Il y a également une autre Jeep et un autre Fiatou (un modèle ultérieur, à portes "normales".) Il n'y a pas si longtemps, on voyait quantité de Fiat 500 dans Paris. Ca vous posait sa pizzeria ou son traiteur italien. Sans compter ceux qui roulaient avec au quotidien (avec des flotteurs devant et derrière pour protéger des chocs, durant les créneaux.) C'était avant le bannissement des Crit'air 3... Depuis le premier janvier, la petite couronne, ainsi que diverses agglomérations s'alignent sur ce règlement ZFE. Pour l'instant, vous vous en tirez avec un avertissement, mais bientôt, les contredanses vont tomber... Je pense qu'une partie des législateurs n'ont pas réfléchi, faute de capacité de projection sur autrui. Et l'autre partie est bien contente de chasser les gueux hors des agglomérations.
La bonne nouvelle, c'est que la côte des Fiat 500 et Mini, désormais inutilisables en ville, va redevenir plus raisonnable.
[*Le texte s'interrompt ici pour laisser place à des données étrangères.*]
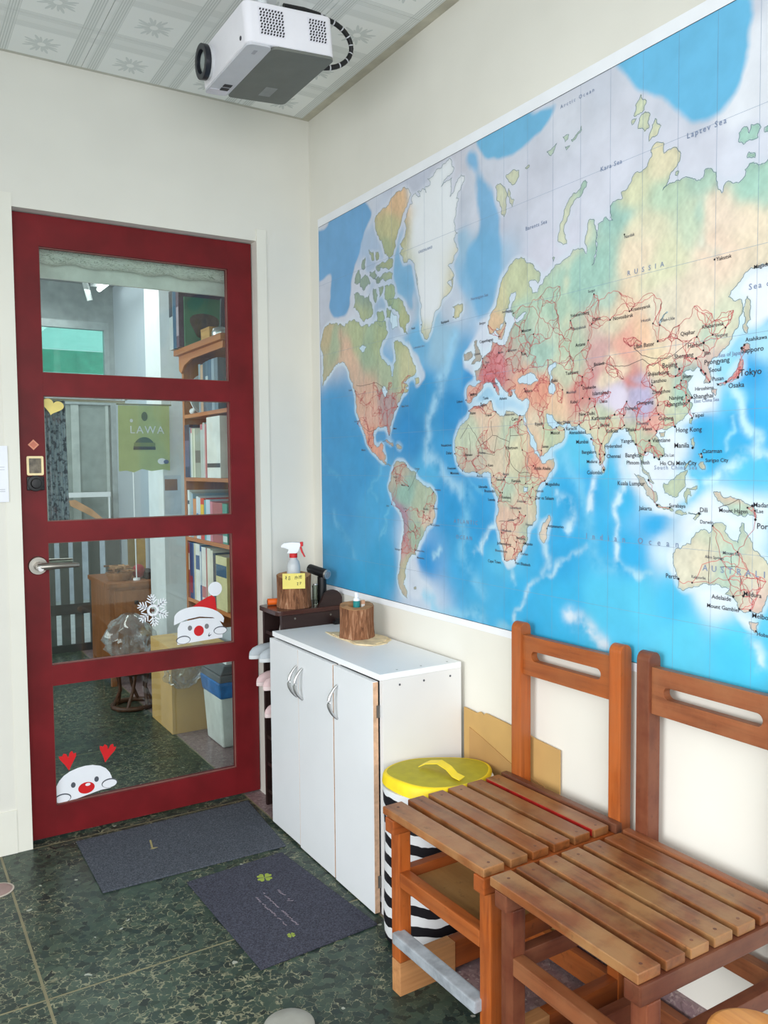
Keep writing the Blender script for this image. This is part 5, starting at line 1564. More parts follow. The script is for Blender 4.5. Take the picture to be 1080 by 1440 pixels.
script_line(-.0438, .0554, -.0318, -.1254, 22, .004)
script_line(-.0175, .076, -.0045, -.1386, 26, .004)
script_line(.0257, .0676, .030, .02, 7, .004)
script_line(.030, .0, .034, -.026, 4, .006)
t = thing('floor_drain', 'small round pinkish drain cover in the floor at the left edge', 'drain', (-1.166, -.232, 0))
m = MB()
m.lathe([(.040, 0), (.040, .0022), (.034, .003), (.034, .0018), (.028, .0018), (.012, .0026), (.002, .0026)], n=32)
obj('cover', m, plain((158, 132, 128), .5, .2), t, smooth=40)
m = MB()
m.lathe([(.0405, 0), (.0455, 0), (.0455, .002), (.0405, .0024)], n=32, close=False)
obj('ring', m, plain((196, 184, 172), .4, .3), t, smooth=40)
t = thing('plastic_tub', 'grey translucent round plastic tub on the floor at bottom edge', 'tub', (-.737, -1.325, 0))
m = MB()
m.lathe([(.040, 0), (.046, .004), (.050, .070), (.0485, .070), (.0445, .006), (.002, .005)], n=36, close=False)
obj('body', m, clear_plastic('cloudy_plastic', (176, 178, 172), .5, .3), t, smooth=40)
m = MB()
m.lathe([(.0505, .0702), (.053, .0702), (.053, .080), (.050, .0825), (.02, .0825), (.001, .083)], n=36)
obj('lid', m, plain((150, 150, 142), .35, 0, .04), t, smooth=40)

# ------------------------------------------------------------------ ceiling projector
t = thing('projector', 'white box projector with grey underside hanging from the ceiling', 'projector', (-.585, -.834, 2.30))
t.rotation_euler = (.0022, -.0806, .0025)
PW_, PD, PH = .253, .330, .108
m = MB()
m.prism(rrect(0, PW_, 0, PD, .02, 6), 2, .006, PH)
obj('case', m, plain((236, 234, 240), .35, 0, .012), t, bevel=.006, seg=3, smooth=40)
m = MB()
m.prism(rrect(.002, .070, .002, PD - .002, .016, 4), 2, .0, .0064)
obj('side_band', m, plain((206, 206, 212), .4, 0, .02), t)
m = MB()
m.prism(rrect(.0705, PW_ - .002, .002, PD - .002, .016, 4), 2, -.001, .0064)
obj('underside', m, plain((112, 114, 108), .55, 0, .03), t)
for x0, z0, nx_, nz_ in ((.038, .030, 8, 9), (.178, .036, 6, 8)):
    vent = obj('vent', B(x0 - .003, x0 + nx_ * .0085 + .001, -.0010, .001, z0 - .003, z0 + nz_ * .0072), plain((228, 226, 234), .4, 0, .01), t)
    for i in range(nx_):
        for k in range(nz_):
            m = MB()
            sx = .0012 * (k - nz_ / 2) * 0
            cx_, cz_ = x0 + .0035 + i * .0085 + (k % 2) * .002, z0 + .002 + k * .0072
            m.prism([(cx_ - .0032, cz_ - .0026), (cx_ + .0012, cz_ - .0026), (cx_ + .0034, cz_ + .0024), (cx_ - .001, cz_ + .0024)], 1, -.0016, -.0004)
            obj('vent_hole', m, plain((48, 46, 52), .7), vent)
m = MB()
m.cyl((.002, .268, .058), (-.009, .268, .058), .043, .043, 36)
obj('lens_barrel', m, plain((214, 216, 218), .4), t, smooth=40)
m = MB()
m.frame_prism([(.268 + .046 * math.cos(a), .058 + .046 * math.sin(a)) for a in [2 * PI * i / 36 for i in range(36)]], [(.268 + .031 * math.cos(a), .058 + .031 * math.sin(a)) for a in [2 * PI * i / 36 for i in range(36)]], 0, -.024, -.0085)
obj('lens_ring', m, plain((30, 32, 40), .3), t, bevel=.001, smooth=40)
m = MB()
m.sphere((-.010, .268, .058), .031, .35, 1, 1, 18)
obj('lens', m, plain((150, 158, 156), .08, .1), t, smooth=60)
m = MB()
m.cyl((-.0012, .040, .028), (.001, .040, .028), .0055, n=16)
obj('screw_hole', m, plain((60, 60, 70), .6), t)
for y in (.282, .258):
    obj('port', B(.034, .058, y - .008, y + .010, -.0010, .0006), plain((52, 50, 54), .6), t)
obj('port_plate', B(.006, .064, .288, .324, -.0009, .0004), plain((222, 218, 226), .4), t)
obj('faint_mark', B(.030, .040, .030, .052, -.0007, .0004), plain((176, 176, 184), .5), t)
obj('rating_label', B(.15, .185, .225, .285, -.0018, -.0006), plain((146, 148, 146), .5), t)
m = MB()
m.cyl((.13, .165, PH - .002), (.13, .165, PH + .02), .035, n=24)
mt = obj('mount_foot', m, M_WHITE, t)
m = MB()
m.cyl((.13, .165, PH + .02), (.13, .165, .199), .014, n=18)
obj('mount_pole', m, M_WHITE, t, smooth=40)
m = MB()
m.cyl((.13, .165, .199), (.13, .165, .2065), .04, n=24)
obj('mount_plate', m, M_WHITE, t)
m = MB()
path = []
for i in range(25):
    k = i / 24
    a = math.radians(115 - 250 * k)
    path.append((PW_ - .005 + .088 * math.cos(a) * (1 if math.cos(a) > 0 else .6), .03 + .05 * k, .062 + .056 * math.sin(a)))
path = [(.12, .02, PH + .012), (.18, .022, PH + .014), (.225, .026, PH + .012)] + path[3:]
m.tube(path, .0068, 10)
cable = obj('cable', m, M_BLACK, t, smooth=60, label='black and white twisted cable loop')
m = MB()
for i in range(2, len(path) - 1, 2):
    a, b = Vector(path[i]), Vector(path[i + 1])
    m.cyl(a + (b - a) * .1, a + (b - a) * .35, .0072, n=10)
obj('cable_twist', m, plain((196, 196, 200), .5), cable)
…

Quoi qu'il en soit, pour moi, la tendance 2030 de la voiture de collection, ça sera les citadines et microcitadines des années 90. Twingo, Clio 1, 106, Saxo... La génération X, proche de la retraite voudra les voitures de ses 20 ans ! Non, votre Clio 2 dCi ne vaudra pas de l'or ! L'engouement portera d'abord sur les versions sportives (y compris les simples kits type Cinquecento/Seicento Abarth) et les séries limitées lookées (Twingo Benetton et Kenzo, 106 Eden Park...) Et uniquement en essence. C'est quasiment du cas par cas, en fonction de la côte d'amour d'une voiture. Une Saxo Bic 1.1 vaudra plus cher qu'une 1.6 VSX. Une 106 XSI sera plus côtée qu'une Corsa B GSI 16V.